Logically, the whole country is in shock, but that’s not enough to diminish the public interest in what’s going to happen next. President Barack Obama and his GOP adversaries have probably already begun digging deep trenches for a showdown regarding who will succeed Supreme Court Justice Scalia. Obama broke the ice when he claimed he would wholeheartedly defy Republican leaders and presidential candidates who expressed their discontent over him putting his nose into the matter. Apparently, Republicans believe that he should leave the momentous task of nominating a new justice to a new administration in order to avoid tipping the balance of the Court to liberals.

However, it doesn’t appear that everybody’s in such a rush. The White House signaled Sunday that Obama, who is attending a summit of south-east Asian leaders in California, won’t momentarily rush to jam the Senate – in fact, the Senate is on recess for the next week, so electing a new Supreme Court nominee will have to wait until then. White house spokesman Eric Schultz said Sunday:

“We don’t expect the President to rush this through this week, but instead, will do so in due time once the Senate returns from their recess. At that point, we expect the Senate to consider that nominee, consistent with their responsibilities laid out in the United States Constitution.”

2Photo credit: Drop of Light / Shutterstock.com

Needless to say, the position of Supreme Justice is a paramount one and choosing a suitable successor will result in a titanic fight, placing Obama on a collision course with the Republicans. Moreover, you can almost feel the tension in the air as the presidential elections are slowly prowling nearer and nearer – Scalia’s heart attack couldn’t have picked a more suitable time to strike if causing additional havoc was its intention.

Although GOP presidential candidates are the current favorites in the battle over a replacement for Scalia, a beloved icon for the Conservatives, they are warning that this appointment could have a strong influence on courts dealing with key legal battles such as abortion rights, affirmative action and campaign finance loom. They insist that the succession should be put off until next year. Florida Senator Marco Rubio, who is also a Republican presidential nominee, said Sunday:

“The next president should have a chance to fill that void and not someone who’s never going to answer to the electorate again.”

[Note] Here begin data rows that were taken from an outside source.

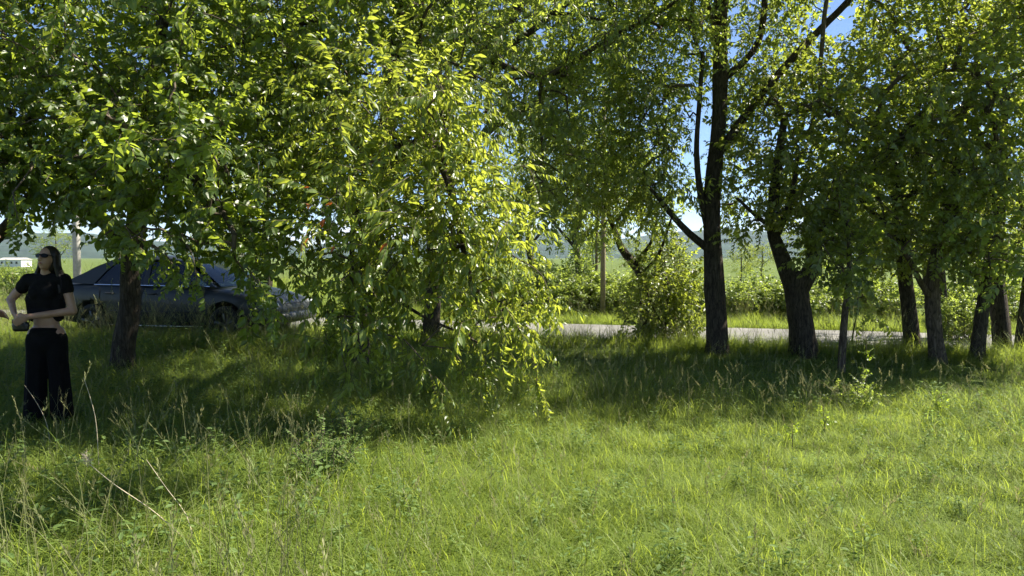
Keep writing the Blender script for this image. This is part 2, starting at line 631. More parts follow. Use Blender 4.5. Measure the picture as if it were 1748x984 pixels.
def rough_tube(pts, rs, n, seed, flare=0.0):
    """bark tube: lumpy cross-section, spreading root foot"""
    mb = MB()
    mb.tube(pts, rs, n)
    r2 = random.Random(seed)
    ph = [r2.uniform(0, 6.28) for _ in range(6)]
    for i in range(len(pts)):
        c = pts[i]
        for k in range(n):
            v = Vector(mb.v[i * n + k])
            a = 2 * math.pi * k / n
            f = 1 + 0.07 * math.sin(3 * a + ph[0] + i * 0.25) + 0.05 * math.sin(5 * a + ph[1] - i * 0.4) + 0.05 * math.sin(2 * a + ph[2] + i * 0.7) + r2.uniform(-0.035, 0.035)
            if flare:
                h = (pts[i] - pts[0]).length
                f *= 1 + flare * math.exp(-h / 0.16) * (1 + 0.5 * math.sin(4 * a + ph[3]))
            mb.v[i * n + k] = tuple(c + (v - c) * f)
    return mb


def hides(w, m, rects):
    """which of the points would hang in front of an opening in the foliage"""
    sx = w[:, 0] / w[:, 1] * FPX + 874
    sy = 440 - (w[:, 2] - CAM_Z) / w[:, 1] * FPX
    b = np.zeros(len(w), bool)
    for (x0, y0, x1, y1) in rects:
        b |= (sx > x0 - m) & (sx < x1 + m) & (sy > y0 - m) & (sy < y1 + m)
    return b


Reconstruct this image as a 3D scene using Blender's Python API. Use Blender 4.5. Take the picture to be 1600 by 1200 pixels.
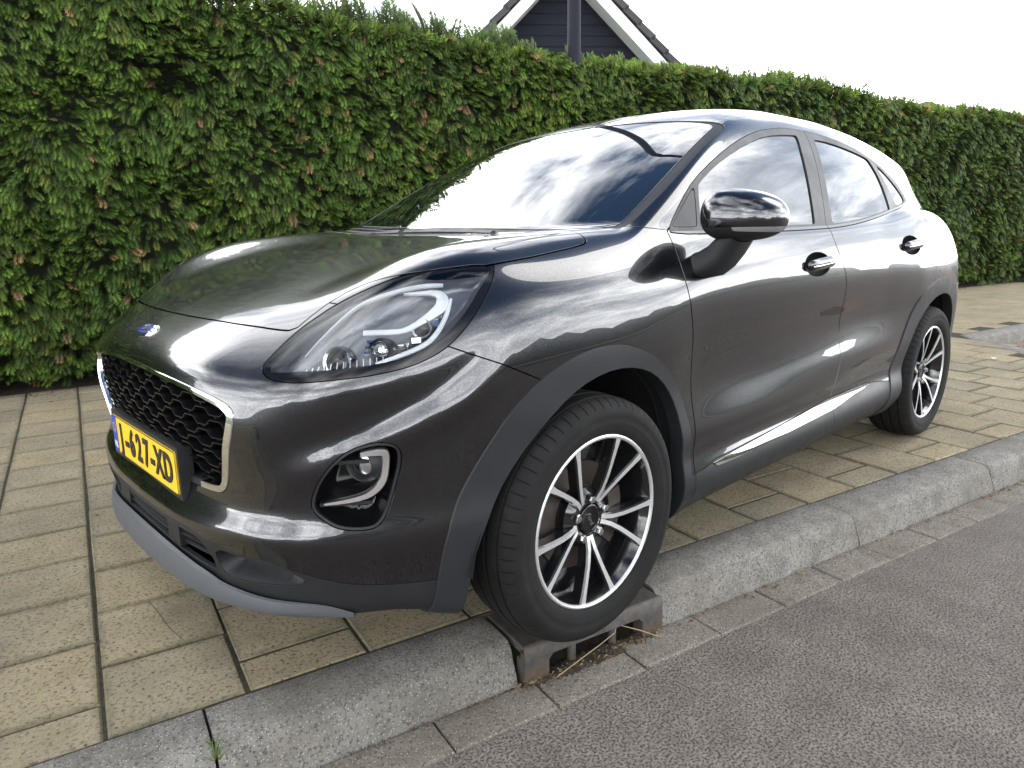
import bpy, math, random
import numpy as np
from mathutils import Matrix, Vector
random.seed(7); RNG = np.random.default_rng(7)
for _o in list(bpy.data.objects): bpy.data.objects.remove(_o)
S = bpy.context.scene; COL = S.collection
# ------------------------------------------------------------------ camera
CAMQ = (1.349, 1.981, 1.099, -2.326, -0.222, -0.016, 1106.85)
def cam_axes(yaw, pitch, roll):
    f = np.array([math.cos(pitch)*math.cos(yaw), math.cos(pitch)*math.sin(yaw), math.sin(pitch)])
    r = np.cross(f, [0, 0, 1]); r /= np.linalg.norm(r); u = np.cross(r, f)
    c, s = math.cos(roll), math.sin(roll)
    return c*r+s*u, -s*r+c*u, f
CR, CU, CF = cam_axes(*CAMQ[3:6])
cam = bpy.data.cameras.new('camera'); cam_ob = bpy.data.objects.new('camera', cam); COL.objects.link(cam_ob)
cam_ob.matrix_world = Matrix([[CR[i], CU[i], -CF[i], CAMQ[i]] for i in range(3)]+[[0, 0, 0, 1]])
cam.sensor_width = 36; cam.lens = 36*CAMQ[6]/1600; cam.clip_start = .05; cam.clip_end = 2000; S.camera = cam_ob
# ------------------------------------------------------------------ sky, sun, exposure
SUN_EL, SUN_AZ = math.radians(46), math.radians(158)       # azimuth in the xy plane of the direction TO the sun
w = bpy.data.worlds.new('World'); S.world = w; w.use_nodes = True
nt = w.node_tree; nt.nodes.clear()
def wn(t, **k):
    n = nt.nodes.new(t)
    for a, b in k.items(): setattr(n, a, b)
    return n
wo = wn('ShaderNodeOutputWorld'); bg = wn('ShaderNodeBackground'); bg.inputs[1].default_value = .10
nt.links.new(bg.outputs[0], wo.inputs[0])
sky = wn('ShaderNodeTexSky', sky_type='NISHITA', sun_disc=False)
sky.sun_elevation = SUN_EL; sky.sun_rotation = math.pi/2-SUN_AZ
tc = wn('ShaderNodeTexCoord'); sep = wn('ShaderNodeSeparateXYZ'); nt.links.new(tc.outputs['Generated'], sep.inputs[0])
def wmath(op, a, b=None):
    n = wn('ShaderNodeMath', operation=op)
    for i, v in enumerate((a, b)):
        if v is None: continue
        if isinstance(v, (int, float)): n.inputs[i].default_value = v
        else: nt.links.new(v, n.inputs[i])
    return n.outputs[0]
zz = wmath('ADD', wmath('MAXIMUM', sep.outputs[2], 0.0), .22)
cx = wmath('DIVIDE', sep.outputs[0], zz); cy = wmath('DIVIDE', sep.outputs[1], zz)
cmb = wn('ShaderNodeCombineXYZ'); nt.links.new(cx, cmb.inputs[0]); nt.links.new(cy, cmb.inputs[1])
def wnoise(scale, detail, rough, loc, dist=0.0, sc=(1, 1, 1)):
    mp = wn('ShaderNodeMapping'); mp.inputs['Location'].default_value = loc; mp.inputs['Scale'].default_value = sc
    nt.links.new(cmb.outputs[0], mp.inputs[0])
    n = wn('ShaderNodeTexNoise'); n.inputs['Scale'].default_value = scale; n.inputs['Detail'].default_value = detail
    n.inputs['Roughness'].default_value = rough; n.inputs['Distortion'].default_value = dist
    nt.links.new(mp.outputs[0], n.inputs['Vector']); return n.outputs[0]
def wramp(f, stops):
    r = wn('ShaderNodeValToRGB'); nt.links.new(f, r.inputs[0]); e = r.color_ramp.elements
    while len(e) < len(stops): e.new(.5)
    for x, (p, c) in zip(e, stops): x.position = p; x.color = c
    return r.outputs[0]
n1 = wnoise(.85, 9, .58, (5.5, 7.7, 0), .25)
n2 = wnoise(1.25, 8, .62, (7.3, 4.2, 0), .25)
SKY_COVER = (.45, .61)
mask = wramp(n1, [(SKY_COVER[0], (0, 0, 0, 1)), (SKY_COVER[1], (1, 1, 1, 1))])
# far clouds close up towards the horizon
hz = wramp(sep.outputs[2], [(0.12, (1, 1, 1, 1)), (.55, (0, 0, 0, 1))])
mask2 = wn('ShaderNodeMix', data_type='RGBA', blend_type='LIGHTEN'); mask2.inputs[0].default_value = 1
nt.links.new(mask, mask2.inputs[6]); nt.links.new(hz, mask2.inputs[7])
ccol0 = wramp(n2, [(.36, (22, 23.4, 25, 1)), (.50, (70, 71, 72.4, 1)), (.64, (150, 150, 148, 1))])
hz2 = wramp(sep.outputs[2], [(.05, (.5, .5, .5, 1)), (.20, (0, 0, 0, 1))])
ccm = wn('ShaderNodeMix', data_type='RGBA'); nt.links.new(hz2, ccm.inputs[0]); nt.links.new(ccol0, ccm.inputs[6]); ccm.inputs[7].default_value = (120, 121, 122, 1)
ccol = ccm.outputs[2]
mx = wn('ShaderNodeMix', data_type='RGBA'); nt.links.new(mask2.outputs[2], mx.inputs[0])
skm = wn('ShaderNodeMix', data_type='RGBA', blend_type='MULTIPLY'); skm.inputs[0].default_value = 1
skm.inputs[7].default_value = (.72, 1.02, 1.32, 1); nt.links.new(sky.outputs[0], skm.inputs[6])
nt.links.new(skm.outputs[2], mx.inputs[6]); nt.links.new(ccol, mx.inputs[7]); nt.links.new(mx.outputs[2], bg.inputs[0])
sl = bpy.data.lights.new('sun', 'SUN'); sl.energy = 1.5; sl.angle = math.radians(28); sl.color = (1, .95, .88)
so = bpy.data.objects.new('sun', sl); COL.objects.link(so)
sd = Vector((math.cos(SUN_EL)*math.cos(SUN_AZ), math.cos(SUN_EL)*math.sin(SUN_AZ), math.sin(SUN_EL)))
so.rotation_euler = sd.to_track_quat('Z', 'Y').to_euler(); so.location = sd*30
S.view_settings.view_transform = 'Standard'; S.view_settings.look = 'None'; S.view_settings.gamma = 1
S.view_settings.use_curve_mapping = False; S.view_settings.exposure = -0.40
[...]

Jeb Bush also gave his opinion on the matter, explaining how he expects Obama to nominate someone from the ‘mainstream’ and the Senate to reject that nominee. Mitch McConnell, the Republican Senate Majority leader, has also warned Obama not to try to fill the vacancy on the Court on his own, elaborating on the importance of leaving the decision to the new president once all the dust from the election period has settled down.

Some people have gone even further in expressing their disagreement over Obama’s wish to appoint Scalia’s successor. Texas Senator Ted Cruz, also a top-tier presidential candidate, has actually threatened to filibuster any nominee Obama would choose.  He added that the fate of the court should be up for election, explaining:

“The Senate’s duty is to advise and consent. You know what? The Senate is advising right now. We’re advising that a lame-duck president in an election year is not going to be able to tip the balance of the Supreme Court, that we’re going to have an election.”

Democrats, on the other hand, have furiously defended Obama’s rights as current president, arguing that the Constitution vests the president with a duty to name a new Supreme Court nominee as long as he or she is in the office and Obama will not leave office until next January.